Anderson – the single largest reason the Senators made the playoffs and the reason above all others that they got past No. 2 seed Montreal Canadiens – was splendid to start the game, stopping Crosby twice in the opening minute alone.

Thanks to Anderson, Ottawa was still in the game near the five-minute mark of Pittsburgh dominance when Colin Greening, usually a non-scoring threat, slapped several times at a puck Pittsburgh goaltender Tomas Vokoun had already stopped and, somehow, the puck trickled into the short side of the net to tie the match at 1-1.

The other cardinal rule the Senators hoped to stick to was no bad giveaways. That largely held until young Ottawa defenceman Cowen coughed up a puck to Pittsburgh's James Neal. Cowen then failed to adequately cover the dangerous Malkin while Neal got the puck to Chris Kunitz who sent a sharp pass to Malkin for an easy tip-in.
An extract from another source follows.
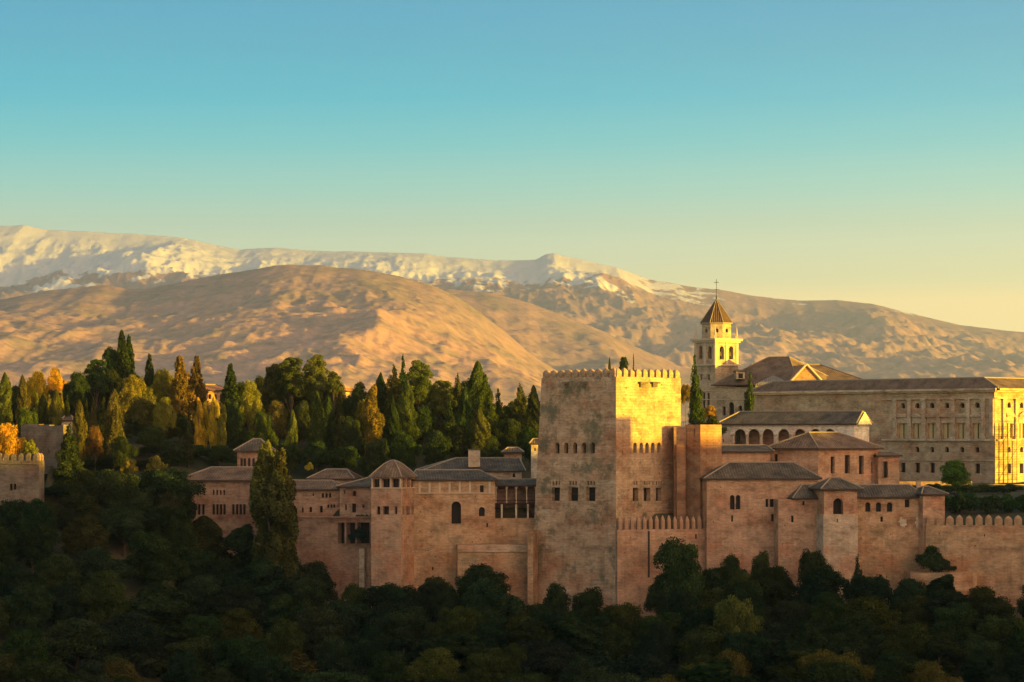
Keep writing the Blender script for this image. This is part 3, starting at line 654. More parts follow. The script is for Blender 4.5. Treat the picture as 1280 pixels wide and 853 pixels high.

For Cowen, a tower of strength and dependability in Ottawa's five-game win over Montreal, it was an unfortunate period of hockey.

For Malkin, already on fire with 11 points in Pittsburgh's six-game series win over the New York Islanders, the goal and an assist on Martin's goal took his team-leading total to 13 points in only seven games.

In the second period, roles reversed, with the Senators pressing and the Penguins struggling to keep them at bay. Vokoun was strong in every aspect but his rebounds, pucks bouncing off his pads and chest and landing in the slot area like a roll of bills. Unfortunately, for the Senators, not once could they get to the find in time.

While it could be fairly said the Senators won the second period in play, they lost it in score – once again to a dumb penalty.

With Cory Conacher, the hero of Ottawa's unlikely overtime victory in Game 4 against Montreal, off for holding, the Penguins' power play went to work, the puck moving pinball-like from Letang to Iginla to Kunitz and in before Anderson or any of the Ottawa defence could react.

It was the Penguins' ninth power-play goal of the post-season – the team's 37.5-per-cent success rate leading the league.

"We have to try and stay out of the box a little more," said Conacher.

So much for being disciplined and staying away from Pittsburgh's special teams.

And this, unfortunately for Ottawa, also included the Penguins penalty killers, who not only held the Senators without a power-play goal but scored their own shorthanded goal late in the game when Pascal Dupuis broke up ice and fired a hard, high wrist shot past Anderson's right shoulder, drawing compliments from the team captain. "A good start," Crosby said afterwards. "Our penalty kill did a good job."

The sellout crowd of 18,621 – the 282nd consecutive sellout at Consol Energy Center – roared with approval.

"It wasn't good enough," said Anderson of his team's effort. "We have to be better.

"And I've got to lead by example…at the end of the day, I didn't stop them."

The Senators also lost defenceman Eric Gryba following a solid collision with Penguins defenceman Brooks Orpik. Gryba left the game and did not return.

The game marked the fourth time in the past seven years that the two teams have met in the playoffs, with Ottawa winning the first back in 2007, the year the Senators went to the Stanley Cup final, and the Penguins winning the two most recent encounters.

Oddly enough, there is not much rivalry residue from those past series, though, as Crosby said Tuesday, "Every series turns into a rivalry."

This one can try again here Friday, when, as Iginla said afterwards, "It starts all over."